Letters to the Editor [Archives:1999/29/Letters to the Editor]

July 19 1999

Our Children on Holidays
School and university holidays are quite important. This what had been said by the specialists in educational fields. There are many reasons for this, for example recreation, revival and social activities. This is according to the programs that were prepared already by the schools and universities, in co-ordination with the ministers.
What have we done to our student to benefit from their holidays?
The answer is NOTHING, because they are playing in streets, disturbing our calm, chewing qat, and the luckier of them play video games.
Why shouldn’t we organize programs like journeys, lectures, debates and computer studies, and strengthen them in their weak subjects?
In my point of view, this is the best way to improve the standard of our students, to bring them up smoothly and prepare them for the foreseeable future, because the children of today will be the officials and ministers of tomorrow.
Faisal Alamin Mhame
Sudanese Mission
A Hidden Point of View
The 7th July is considered to be the greatest day of this decade. It is the day of the greatest victory of the Yemeni people. In this day of 1994, we as Yemenis announced our strong will and our absolute wishes and desires to take the democratic option and choose the part of the united Yemen, which is to be constituted as a country of law and order. It is this will-power of the people – motivated by their hopes and dreams for a wealthy and healthy future – which made the triumph of the 7th July realistically possible. It was the victory of the democracy, freedom, unity and justice.
In fact, no one doubts about the greatness of this day and its historic value in the minds of all Yemeni people. But the questions which rise to the surface and have to be answered by all the members of our government are: What does the 7th July really mean? Or what do we have to do after the 7th of July 1994? Is it enough to immortalize the day or repeat the same eloquent words and celebrate the event only?

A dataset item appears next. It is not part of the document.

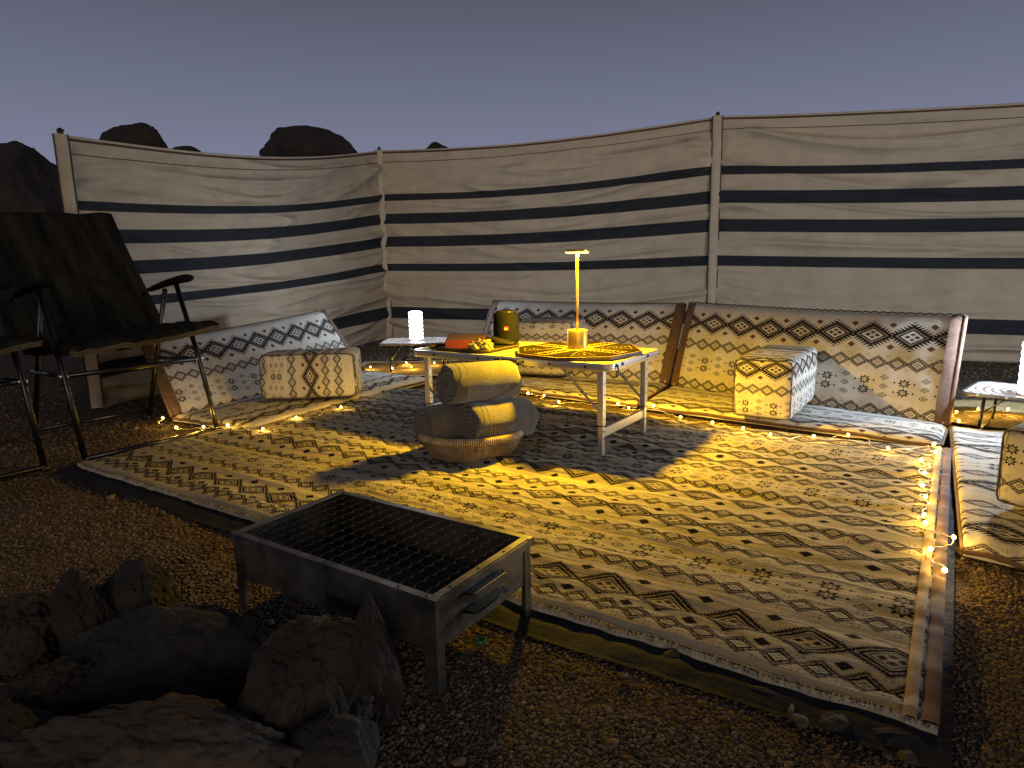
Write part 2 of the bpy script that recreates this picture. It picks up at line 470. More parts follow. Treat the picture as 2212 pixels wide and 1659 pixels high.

In my point of view, I think it means more than that, it is far more important. It is rather a clue or ideal, which has to motivate us in our responsibility to think deeply about how we can elevate the standard living of the people and their country. We have to do our best to develop and construct our civilized country to be ready for the future, and in contact with the technology of the world around us. We seriously have to look for ways to deal with the parasites in our society, whose aims are to gain and gain more and more, and just put what they have gained in their accounts. Those who act this way pay no attention to the glory, happiness and progression of Yemen, so they have to be punished and sentenced to death if we want to gain glory and become civilized and democratic country.
It is natural that there should be victims for the sake of this ideal; as the late Professor Al-Saqqaf said “There is no glory without risk.” But such ideals deserve our efforts and abilities to be put forth in working to accomplish them, at least for the coming generation.
It is this logical way of thinking which we need to realize the glory of this day, and not only immortalize and celebrate it as a historical event, but rather as a spiritual thing which encourages us to work hard and also to do our best to establish and rebuild the country of law and order, which we wished for when we said “Yes to United Yemen” and “No to Separateness.”
It is a fact that we really need a radical reform in order to correct any sort of corruption and disorder in our society. This reform can not be valid or accomplished without the aids of all those in Yemen who are led by our gracious leader; Ali A. Saleh.
So I finally end this emotional letter by urging our leader to start reforming and correcting the defects and the faults of the institutions of the government. It is very easy to do so, for the sake of the whole of the Yemeni people, who are still waiting for such an encouraging step.
Amin Al-Dubai.
Modernizing The Democracy of Sheba
Yemen has been the land of democracy since the days of queen Bilquis who ruled at the time of the kingdom of Sheba, and has been one ever since, inspite of the hard times and difficult situations which it has been through. This democracy was already planted in the soul of every Yemeni and buried in the majestic mountains, green valleys, desert lands, amazing coasts, countryside and cities, it was only awaiting its awakening and development further along the appropriate lines.
The revolutions of the 26th of September and 14th of October were the first step in opening the door to democracy and establishing the right of the lower classes of society to participate in making political decisions.
After the election of Ali Abdullah Saleh as president in 1978, Yemen sped further along the path to a free and fair electoral process than any other country in the region, democracy began to spread in Yemen, and the people began to realize and understand the importance of the democratic experience, inspite of the short time since the election of president Ali Abdullah Saleh, and since the first rules of democracy were planted.
The unification of Yemen in 1990 deepened the meaning of the democratic experiment in Yemen, and advanced the political participation that is represented by the relationship between the rulers and the society, as well as opening the doors of Yemen to the outside world and enabling it to become a member of the international society.
The democratic experience in Yemen enabled the different parties and political organizations to practice and exercise their democratic and political rights by peaceful means in order to achieve their announced political program.
The democratic process has also guaranteed the general freedom that is regarded as right and fundamental principle in the political and social system, and all Yemenis have made a commitment to maintain the path of free democracy.
Therefore, Yemen will be no more the country that time forgot, and will always be the land of democracy.